Köfkeci, Hürriyet yazarı İnce’nin şahidi yok dediği olayın belgesini yayınladı

Risale Haber-Haber Merkezi

Araştırmacı-Yazar Mustafa Köfkeci, Hürriyet yazarı Özdemir İnce’nin Said Nursi’nin Ankara Valisi Nevzat Tandoğan'a “Bu sarık bu başla beraber çıkar!” şeklindeki meydan okumasının şahidinin bulunmadığı iddiasını belgelerle yalanladı.
Araştırmasını Risale Haber’le paylaşan Köfkeci, benzer bir olayın 28 Şubat döneminde de tevafuk ettiğini söyledi.

İşte o yazı ve belgeler:

Başından bulanlar

Bediüzzaman Said Nursi, 83 yıllık ömrünün büyük bir kısmını hapis ve sürgünlerle geçiren, 130 parçadan teşekkül eden Risale-i Nurları da hapishanelerde ve sürgün dönemlerinde yazmış, İkinci Meşrutiyet, İttihat ve Terakki ve Cumhuriyet gibi yaşamış, çok partili devri görmüş, yaşadığı dönemlerin önde gelen mütefekkirlerindendir.

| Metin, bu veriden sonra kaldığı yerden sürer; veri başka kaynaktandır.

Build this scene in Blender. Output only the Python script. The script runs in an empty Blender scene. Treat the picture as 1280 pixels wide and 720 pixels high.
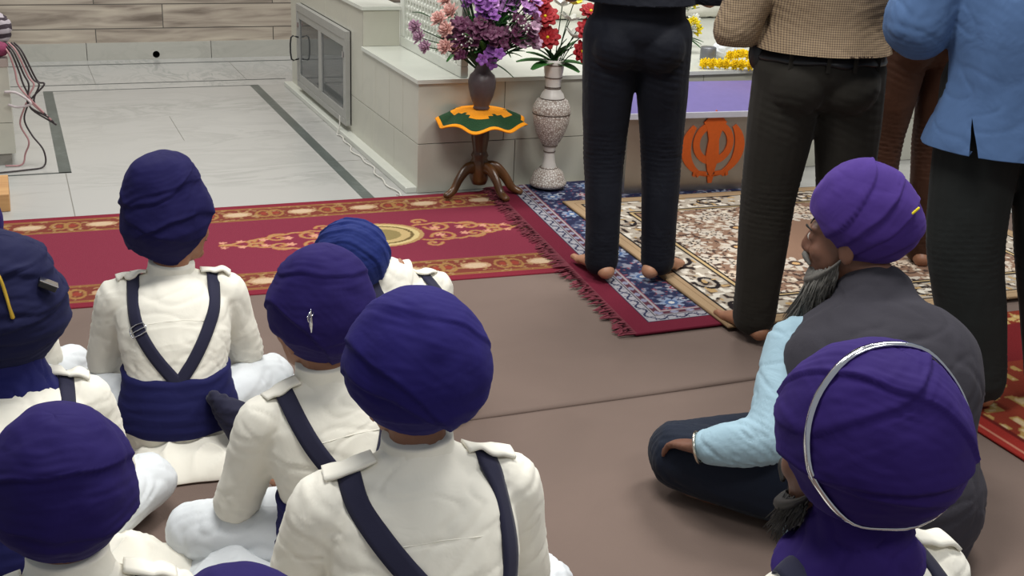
import bpy, bmesh, math, random
import numpy as np
from mathutils import Vector, Matrix, noise as mn
from mathutils.bvhtree import BVHTree
random.seed(5)
C = bpy.context.scene.collection
PI = math.pi
V = Vector

# ------------------------------------------------------------------ helpers
def lin(c):
    if isinstance(c, str):
        c = [int(c[i:i+2], 16) for i in (0, 2, 4)]
    return tuple((x/255/12.92 if x/255 <= .04045 else ((x/255+.055)/1.055)**2.4) for x in c)

def tag(o, label=None, cat=None, group=None, kind=None):
    if label: o['label'] = label
    if cat: o['category'] = cat
    if group: o['group'] = group
    if kind: o['kind'] = kind
    return o

def link_mesh(name, me, m=None, parent=None, smooth=True):
    o = bpy.data.objects.new(name, me); C.objects.link(o)
    if m is not None and not me.materials: me.materials.append(m)
    if smooth: me.polygons.foreach_set('use_smooth', [True]*len(me.polygons))
    if parent: o.parent = parent
    return o

def obj(name, bm, m=None, parent=None, smooth=True, loc=None, rotz=0):
    bmesh.ops.recalc_face_normals(bm, faces=bm.faces[:])
    me = bpy.data.meshes.new(name); bm.to_mesh(me); bm.free()
    o = link_mesh(name, me, m, parent, smooth)
    if loc: o.location = loc
    o.rotation_euler = (0, 0, rotz)
    return o

def empty(name, loc, rotz=0):
    o = bpy.data.objects.new(name, None); C.objects.link(o)
    o.location = loc; o.rotation_euler = (0, 0, rotz); o.empty_display_size = .05
    return o

def box(bm, x0, x1, y0, y1, z0, z1, mi=0, bev=0.0):
    vs = [bm.verts.new((x, y, z)) for z in (z0, z1) for y in (y0, y1) for x in (x0, x1)]
    fs = [bm.faces.new([vs[i] for i in q]) for q in ((0,2,3,1),(4,5,7,6),(0,1,5,4),(2,6,7,3),(0,4,6,2),(1,3,7,5))]
    for f in fs: f.material_index = mi
    if bev:
        es = set(e for f in fs for e in f.edges)
        r = bmesh.ops.bevel(bm, geom=list(es), offset=bev, segments=2, affect='EDGES', profile=.5)
        for f in r['faces']: f.material_index = mi
    return vs

def catmull(P, n):
    P = [np.array(p, float) for p in P]
    if len(P) == 2: return [P[0]+(P[1]-P[0])*i/n for i in range(n+1)]
    Q = [2*P[0]-P[1]] + P + [2*P[-1]-P[-2]]
    out = []
    for i in range(len(P)-1):
        a, b, c, d = Q[i:i+4]
        for k in range(n):
            t = k/n
            out.append(.5*((2*b)+(c-a)*t+(2*a-5*b+4*c-d)*t*t+(3*b-a-3*c+d)*t**3))
    out.append(P[-1])
    return out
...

Vefatına kadar bir çeyrek asır sürgünde yaşayan, sonu beraatla neticelenen İstanbul Toptaşı, Eskişehir, Isparta, Denizli ve Afyon hapishanelerinde ömür tüketen, 19 defa zehirlenerek suikasta maruz kalmış, hakkında 700 civarında kamu davası açılmış, Urfa’da bir otel odasında son nefesini vermiştir.

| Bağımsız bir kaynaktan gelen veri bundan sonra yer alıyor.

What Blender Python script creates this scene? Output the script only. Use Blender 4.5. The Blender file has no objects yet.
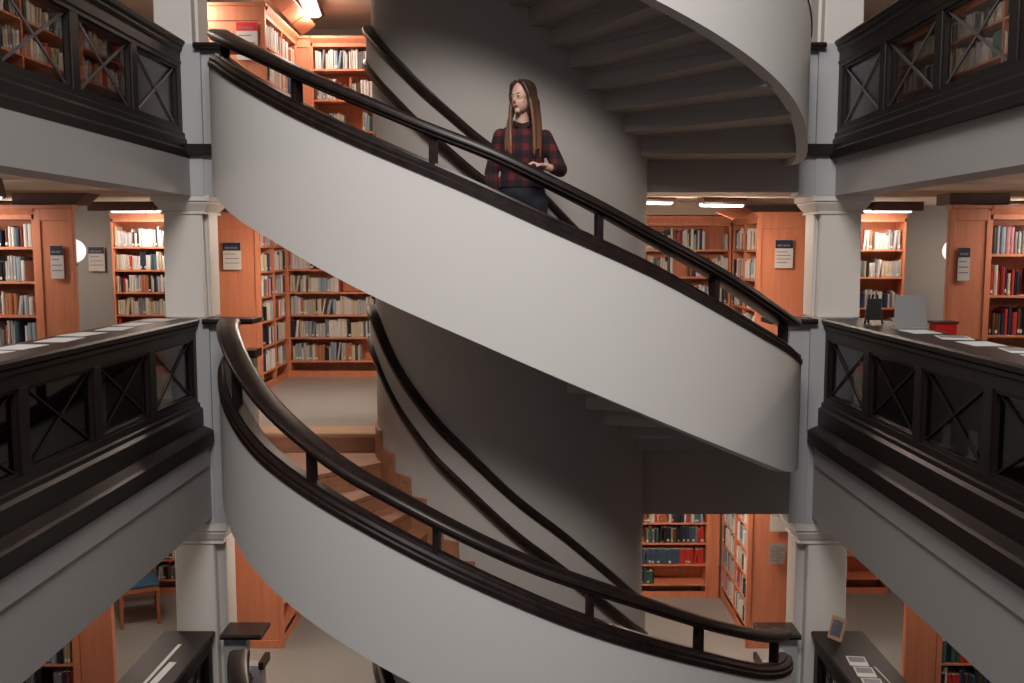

Halkın değerleri ile sık sık çelişkiye düşen iri bir gazetenin seksenine merdiven dayamış yazarı, 'Hür Adam' filmiyle yeniden gündeme gelen Bediüzzaman Said Nursi hakkında köşesinden yine hakaret ve iftiralar yağdırmış. Ufunetini adeta gazetesindeki köşesine taşımış.

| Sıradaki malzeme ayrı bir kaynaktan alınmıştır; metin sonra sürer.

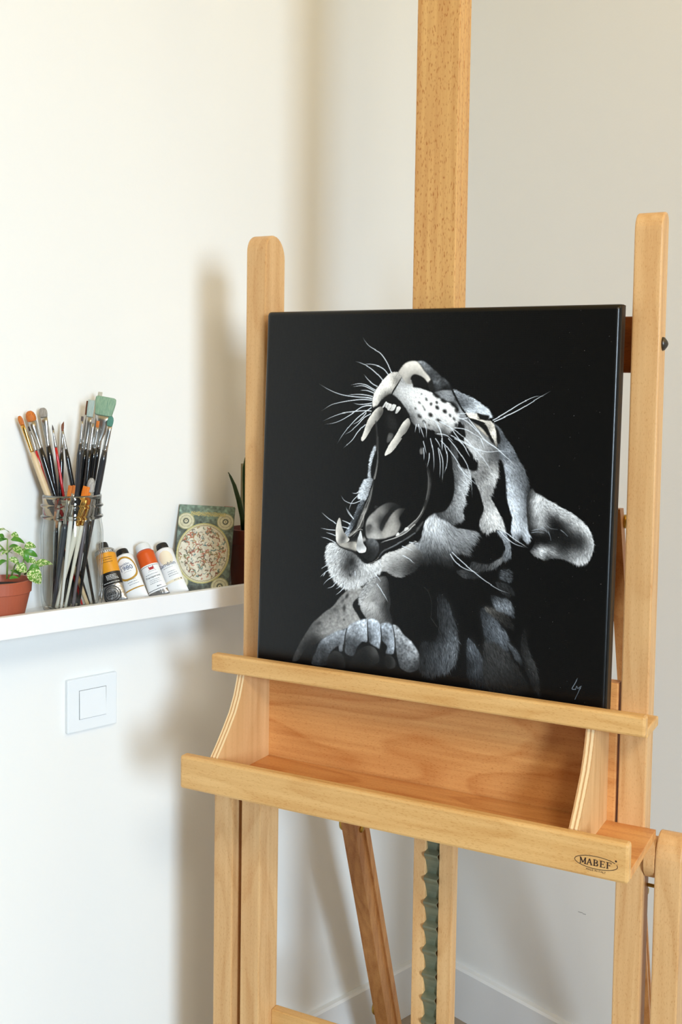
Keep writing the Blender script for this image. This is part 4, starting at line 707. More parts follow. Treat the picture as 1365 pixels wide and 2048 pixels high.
('L',[(130.1,166.9),(140.6,160.7),(152.2,151),(159.8,142.7),(168.9,137.8)],0.35,1.25,228,0.95,0.5),
('L',[(141.6,153.1),(152.1,147.5),(162.2,136.8)],0.35,1.25,228,0.95,0.5),
('L',[(129.4,184.5),(142.4,173.5),(151.3,161.5),(161.5,152.5)],0.35,1.25,228,0.95,0.5),
('L',[(156.6,128.2),(164.5,126.9),(170.4,127.4)],0.35,1.25,228,0.95,0.5),
('L',[(263.2,210.7),(263.3,198.3),(261.5,182.9),(257.5,167.5)],0.35,1.05,228,0.95,0.5),
('L',[(272.2,179.4),(269.1,173.3),(264.3,167.3)],0.35,1.05,228,0.95,0.5),
('L',[(272.5,217.5),(272.3,197.9),(268.8,179.5)],0.35,1.05,228,0.95,0.5),
('L',[(276.1,222.5),(276.7,208),(275.6,193.7),(270.5,180.5)],0.35,1.05,228,0.95,0.5),
('L',[(274.5,182.4),(273.4,167)],0.35,1.05,228,0.95,0.5),
('L',[(311.5,227.8),(307.6,214.8),(300.5,201.8),(291.1,188.9),(279.4,176.1),(272.4,170.1)],0.35,1.05,228,0.95,0.5),
('L',[(278.5,212.1),(281.4,200.6),(281.5,187.3),(277.7,176.1)],0.35,1.05,228,0.95,0.5),
('L',[(318.5,239.6),(316.1,218.4),(311.6,203.4),(304.5,191.4),(294,178.6),(282.4,166.7)],0.35,1.05,228,0.95,0.5),
('L',[(313.3,189.1),(305,176.2),(297,168.3)],0.35,1.05,228,0.95,0.5),
('L',[(325.6,225),(314.3,216.5),(305.2,208.8),(297.1,199.9)],0.35,1.05,228,0.95,0.5),
('L',[(365.9,180.4),(351,180),(337,181.5),(321.6,178.6),(307.1,173),(291.3,166.4)],0.35,1.05,228,0.95,0.5),
('L',[(345.6,208.9),(337.7,198.2),(328.5,187.4),(316,175.8),(304.6,166)],0.35,1.05,228,0.95,0.5),
('L',[(375.2,199.5),(368.6,192.8),(356.4,182.3),(343.2,173.8),(328.8,165.2)],0.35,1.05,228,0.95,0.5),
('L',[(332.5,177.2),(326.6,165.2)],0.35,1.05,228,0.95,0.5),
('L',[(274.6,182.8),(274.6,170.2),(271.8,158.5),(265.8,147.7),(257.2,140.3)],0.35,1.05,228,0.95,0.5),
('L',[(315.3,173.8),(307.8,167.4),(296.6,159.4),(282.6,151.5),(269.4,145.1)],0.35,1.05,228,0.95,0.5),
('L',[(313.2,188.8),(302.6,173.4),(293.1,162),(283.5,151.4)],0.35,1.05,228,0.95,0.5),
('L',[(363.7,188.8),(347.4,175.9),(332.9,166.6),(319.9,154.6),(306.9,144.1),(294.9,139)],0.35,1.05,228,0.95,0.5),
('L',[(332.4,177.3),(326.6,165.1),(315.6,158.8),(303.7,154.2),(290.9,152.9)],0.35,1.05,228,0.95,0.5),
('L',[(324.5,180.1),(311.7,173.9),(297.9,167.7),(285.8,162.3)],0.35,1.05,228,0.95,0.5),
('L',[(338.4,173),(329.2,163.4),(319.8,152.1),(309.5,140.7)],0.35,1.05,228,0.95,0.5),
('L',[(292.9,135.3),(304.7,134.6)],0.35,1.05,228,0.95,0.5),
('L',[(293.2,142),(308.5,139.5)],0.35,1.05,228,0.95,0.5),
('L',[(290.7,171.3),(279.4,162.5),(266.4,160.8)],0.35,1.05,228,0.95,0.5),
('L',[(235.2,160.2),(236.7,149.9)],0.35,1.05,228,0.95,0.5),
('L',[(241.9,161.7),(239.6,149.8)],0.35,1.05,228,0.95,0.5),
('L',[(248.7,167.4),(242.6,154)],0.35,1.05,228,0.95,0.5),
('L',[(251.6,167.7),(251.1,156.3),(247,146.2)],0.35,1.05,228,0.95,0.5),
('L',[(273.8,167),(271.7,159.1),(266.7,149.9)],0.35,1.05,228,0.95,0.5),
('L',[(407.7,111.3),(396.2,112.1),(377,121),(357.8,133.2),(342.8,141.6)],0.35,1.25,228,0.95,0.5),
('L',[(416.4,104.5),(399.5,114.5),(377.3,127.8),(357.9,137.5),(344.2,143.5)],0.35,1.25,228,0.95,0.5),
('L',[(98.4,271.7),(109.6,279.4),(122.3,286)],0.35,1.05,228,0.95,0.5),
('L',[(98.1,293.5),(110.2,294.7),(121,294.9)],0.35,1.05,228,0.95,0.5),
('L',[(106.9,298.9),(114.9,300.3),(121.8,302.4)],0.35,1.05,228,0.95,0.5),
('L',[(99.1,305.4),(109.5,306.6),(122.2,311.3)],0.35,1.05,228,0.95,0.5),
('L',[(131.1,280.9),(143.6,285)],0.35,1.05,228,0.95,0.5),
('L',[(131.4,288.8),(141.6,291.2)],0.35,1.05,228,0.95,0.5),
('L',[(137.8,264.8),(143.1,271.4),(148.9,277.8)],0.35,1.05,228,0.95,0.5),
('L',[(100.8,348.6),(107.5,344.8),(113,339.9)],0.35,1.05,228,0.95,0.5),
('L',[(100.1,359.8),(107.8,352.7),(115.6,347.6)],0.35,1.05,228,0.95,0.5),
('L',[(104.6,358.9),(107.9,353.7)],0.35,1.05,228,0.95,0.5),
('L',[(105.1,370.3),(111.7,363.2),(122.7,355.5)],0.35,1.05,228,0.95,0.5),
('L',[(111.5,374.1),(119.9,370.4),(126.5,363.9)],0.35,1.05,228,0.95,0.5),
('L',[(124.6,373.9),(130.1,370.4),(135.5,365)],0.35,1.05,228,0.95,0.5),
('L',[(124.9,382.2),(132.6,376.1),(139,368.6)],0.35,1.05,228,0.95,0.5),
('L',[(107.3,338.4),(112.9,336.9)],0.35,1.05,228,0.95,0.5),
('L',[(241.3,329.6),(233.2,324.6),(223.5,320.6)],0.35,1.05,228,0.95,0.5),
('L',[(193.2,357.8),(189.2,352.8),(183.1,347.6)],0.35,1.05,228,0.95,0.5),
('L',[(204.5,383.6),(195.3,370.1),(187.4,361.2)],0.35,1.05,228,0.95,0.5),
('L',[(155.3,355.4),(153.9,347.7)],0.35,1.05,228,0.95,0.5),
('L',[(144.4,243.2),(151.1,243.5),(158.2,240.5)],0.35,1.05,228,0.95,0.5),
('L',[(128.3,247.2),(133.6,253.8),(141.6,257.2),(149.4,257),(158.1,253.3)],0.35,1.05,228,0.95,0.5),
('L',[(140.8,267.1),(145.9,255),(156.1,244.7)],0.35,1.05,228,0.95,0.5),
('L',[(136.2,262.4),(141,270.9),(149.1,278.2)],0.35,1.05,228,0.95,0.5),
('L',[(131.3,280.9),(143.8,284.9)],0.35,1.05,228,0.95,0.5),
('L',[(130.5,289.3),(141.8,290.9)],0.35,1.05,228,0.95,0.5),
('L',[(249.3,196.1),(248.9,186.7),(247.7,180.1)],0.35,1.05,228,0.95,0.5),
('L',[(252.6,187.5),(247.3,171.6)],0.35,1.05,228,0.95,0.5),
('L',[(254.3,204.3),(256.5,193.9),(256.7,186.4)],0.35,1.05,228,0.95,0.5),
('L',[(373.1,355.9),(357.5,351.8),(338.7,342.5),(321.9,331.8),(306,320.9),(293.4,310.7)],0.35,1.05,228,0.95,0.5),
('L',[(330.8,334.1),(320.8,332.4),(308.5,328.9),(298.3,322.6),(290.7,313.4)],0.35,1.05,228,0.95,0.5),
('L',[(394.8,297.8),(381.9,290.8),(371.1,284.6),(360.2,278.4)],0.35,1.05,228,0.95,0.5),
('L',[(391.7,297.5),(377.8,294.1),(367,287.9),(357,279.6)],0.35,1.05,228,0.95,0.5),
('L',[(247.7,304.4),(240.7,303.4),(232.6,302.9)],0.35,1.05,228,0.95,0.5),
('L',[(238.2,313.5),(229.4,310.5),(222.3,308.4)],0.35,1.05,228,0.95,0.5),
('L',[(464.2,449.4),(460.9,456.3),(457.6,463.1),(462.1,463.2)],0.8,0.8,150,0.95,1),
('L',[(461.9,463.7),(463.3,459.1)],0.7,0.7,140,0.9,1),
('L',[(463.3,459.1),(465,461.9)],0.7,0.7,140,0.9,1),
('L',[(465,461.9),(468.5,458.4)],0.7,0.7,140,0.9,1),
('L',[(468.5,458.4),(465.4,467.1),(461.7,475.3)],0.8,0.5,150,0.95,1)]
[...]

Kitabını okuduğunu iddia ettiği yazarın adını bile doğru yazamayan, minarede ezan okuyan müezzini “yüksek kulede şarkı söyleyen adam” diye tercüme eden birisinden bahsediyoruz.
Bediüzzaman’ın vefatından sonra hayata gözlerini açan ve onun yaşadıklarına tanık olmasam da, son dönemde kiralık olarak kaldığı Isparta’daki evin bulunduğu aynı mahallenin bir ferdi olarak başta akrabalarım olmak üzere şahitlerden çok şeyler dinledik.

Yaşayan canlı şahit olmasam da sonraki yaşanan gelişmelerden hiç olmasa ibret alanlardan birisiyim.
Bediüzzaman hakkında hiçbir araştırmaya gerek duymadan, hakkında ciddi bilgi sahibi olmadığı, kitaplarını okumadığı ama anladığını söyleyen yazar, hezeyanlarına bir yenisini daha eklemiş. Verdiği örneklerinden birisinde Ankara Valisi Nevzat Tandoğan ile Bediüzzaman’ın sarık tartışmasının şahidi olmadığını iddia ediyor.
Bu ibretlik konuyu etraflıca bir hatırlayalım isterseniz.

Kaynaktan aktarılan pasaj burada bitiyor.